▶ Dataset content
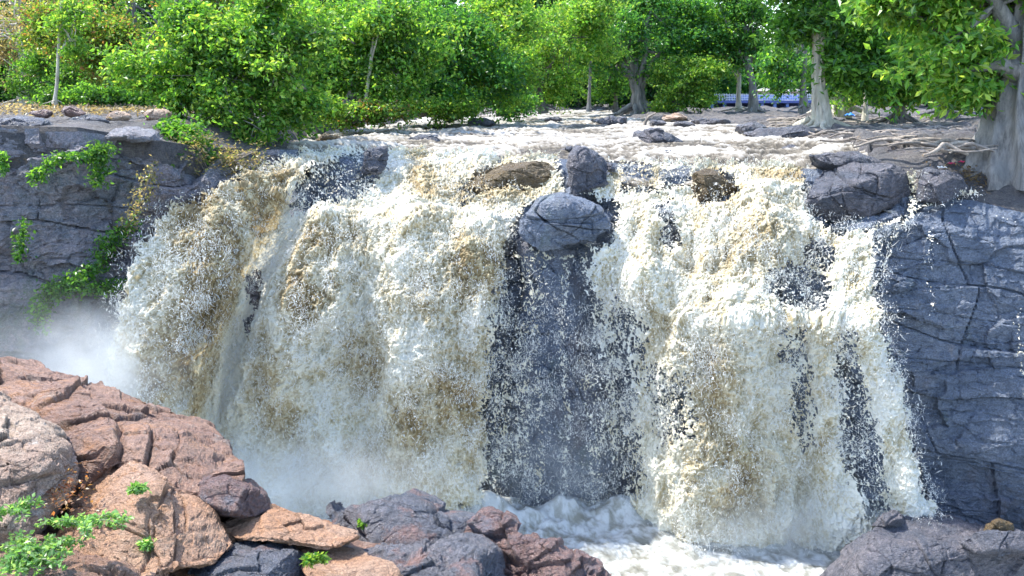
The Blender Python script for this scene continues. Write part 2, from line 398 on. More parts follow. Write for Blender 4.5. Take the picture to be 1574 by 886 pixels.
def cliffD(u, row):
    """distance of the cliff face seen at pixel column u and row"""
    u = np.asarray(u, float); row = np.asarray(row, float); R, D = colinterp(u)
    out = np.where(row <= R[..., 0], D[..., 0], D[..., 5])
    for j in range(5):
        a, b = R[..., j], R[..., j + 1]; t = np.clip((row - a) / (b - a), 0, 1)
        if j in (1, 2): t = t * t * (3 - 2 * t)
        m = (row > a) & (row <= b); out = np.where(m, D[..., j] + t * (D[..., j + 1] - D[..., j]), out)
    return out

def build_cliff():
    us = np.concatenate([np.arange(-600, -30, 12), np.arange(-30, 1610, 2.6), np.arange(1610, 2200, 12)]); rt = np.linspace(0, 1, 330)
    R, D = colinterp(us)
    r0 = R[:, 0]; r1 = R[:, 5]
    rows = r0[None] + rt[:, None] * (r1 - r0)[None]; U = np.broadcast_to(us, rows.shape)
    P = at(U, rows, cliffD(U, rows)); N = gnormals(P); N = np.where(N[..., 1:2] > 0, -N, N)
    d = 0.7 * fbm(P / 4.5, 2, 11) + 0.40 * blocks(P, 3.0, 1.9, 3, 0.12, 0.035) + 0.13 * blocks(P + 5, 1.1, 0.8, 5, -0.10, 0.028) * sst(-0.15, 0.15, pn(P / 2.2, 12)) + 0.40 * facets(P, 1.9, 1, (1.5, 1.2, 0.9), 0.0) + 0.30 * facets(P, 0.6, 2, (1.6, 1, 0.7), 0.02) + 0.40 * facets(P, 0.22, 4, (1.5, 1, .8), 0.03) + 0.07 * fbm(P / 0.3, 4, 21)
    # horizontal ledges and sloping joints
    zz = P[..., 2] + 0.35 * pn(P / 3.0, 31) + 0.06 * P[..., 0]
    st = np.abs(((zz / 1.55) % 1.0) - 0.5) * 2
    d = d - 0.10 * (1 - sst(0.0, 0.05, st))
    right = sst(1330, 1420, U); cent = sst(740, 800, U) * (1 - sst(930, 990, U))
    d = d * (0.62 + 0.38 * (1 - np.maximum(right, cent)))
    wetm = sst(0.25, 0.8, density(U, rows)); d = d * (1 - 0.7 * wetm) - 0.35 * wetm
    edge = sst(0, 0.05, rt)[:, None]
    P = P + N * (d * (0.15 + 0.85 * edge))[..., None]
    V = P.reshape(-1, 3)
    # split into the left and right face so each has its own stone
    Q = gridfaces(*rows.shape); uq = U.ravel()[Q[:, 0]]
    for nm, msk, mt, lab in (('cliff_left', uq < 430, 'cliff_mauve', 'mauve grey blocky rock cliff left of the falls'),
                             ('cliff', uq >= 430, 'cliff_blue', 'blue grey shaded wet rock wall behind the falls')):
        v, q, _ = compact(V, Q[msk], {})
        tag(obj('cliff' if nm == 'cliff' else 'cliff_side', mesh(nm, v, q, smooth=False), M[mt]), lab, kind='structure')

# ------------------------------------------------------------------ banks and river bed above the falls
RIVER = [(455, 232), (500, 212), (600, 196), (660, 184), (760, 179), (900, 171.5), (1085, 171.5), (1010, 178), (950, 184), (1000, 188), (1120, 196), (1180, 213), (1260, 222), (1330, 238), (1390, 250), (1400, 330), (300, 330)]
RIVW = np.array([atz(x, y, -0.05)[:2] for x, y in RIVER if y < 300] + [(12.5, 26), (12, 22), (-12, 22), (-10.5, 30)])
def bank_h(X, Y):
    sd_ = -sdist(X, Y, RIVW)                                    # metres outside the river
    left = sst(2.0, -5.0, X - 0 * Y)
    hl = np.where(X < -3, 1.05, 0.30); hl = hl * (1 - 0.6 * sst(40, 90, Y)) + 0.0
    hl = np.where(X < -3, 1.0 - 0.25 * sst(40, 90, Y), 0.28)
    t = sst(-0.3, np.where(X < -3, 1.6, 1.0), sd_)
    return -0.75 + t * (0.75 + hl), sd_
def build_ground():
    us = np.concatenate([np.arange(-600, -30, 14), np.arange(-30, 1610, 4), np.arange(1610, 2210, 14)])
    R, D = colinterp(us); D0 = D[:, 0]; top = at(us, R[:, 0], D0)[:, 2]
    tt = np.concatenate([np.linspace(0, 1, 260)])
    DD = D0[None] * (110.0 / D0[None]) ** (tt[:, None] ** 1.25); U = np.broadcast_to(us, DD.shape)
    X = (U - 787) / F * DD * 1.0
    # keep columns radiating from the eye, so they meet the cliff's edge column for column
    X = at(U, np.full_like(U, 1.0) * R[:, 0][None], D0[None])[..., 0] / D0[None] * DD
    h, sd_ = bank_h(X, DD)
    P = np.stack([X, DD, h], -1)
    rocky = sst(-0.2, 0.6, sd_)
    rr = X > 3
    d = 0.20 * fbm(P / np.array([2.2, 3.0, 1]), 4, 41) + 0.28 * facets(P, 1.1, 5, (1.6, 1.2, 1), 0.06) * 0.8 + 0.10 * facets(P, 0.4, 6, (2.0, 1, 1), 0.06)
    P[..., 2] += d * (0.5 + 0.5 * rocky) * (1 + 0.9 * rr)
    bl = sst(0, 3.0, DD - D0[None]); P[..., 2] = top[None] * (1 - bl) + P[..., 2] * bl
    sk = P[:1] + np.array([0, 0.04, -2.5]); P = np.concatenate([sk, P])
    tag(obj('river_bank', mesh('river_bank', P, gridfaces(*P.shape[:2])), M['bank']), 'dry rocky river bank and bed above the falls', kind='structure')
    s = Soup(); n = 40
    xs = np.linspace(-700, 700, n); ys = np.linspace(104, 900, n); X, Y = np.meshgrid(xs, ys); Z = -0.35 + 3 * fbm(np.stack([X, Y, X * 0], -1) / 120, 3, 3) * sst(120, 300, Y) 
    tag(obj('terrain', mesh('terrain', np.stack([X, Y, Z], -1), gridfaces(n, n)), M['bank']), 'flat land running back to the horizon', kind='structure')
build_ground()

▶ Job
Gather all the lines that include the word "from" and copy them out.

▶ Answer to this task
The Blender Python script for this scene continues. Write part 2, from line 398 on. More parts follow. Write for Blender 4.5. Take the picture to be 1574 by 886 pixels.
    # keep columns radiating from the eye, so they meet the cliff's edge column for column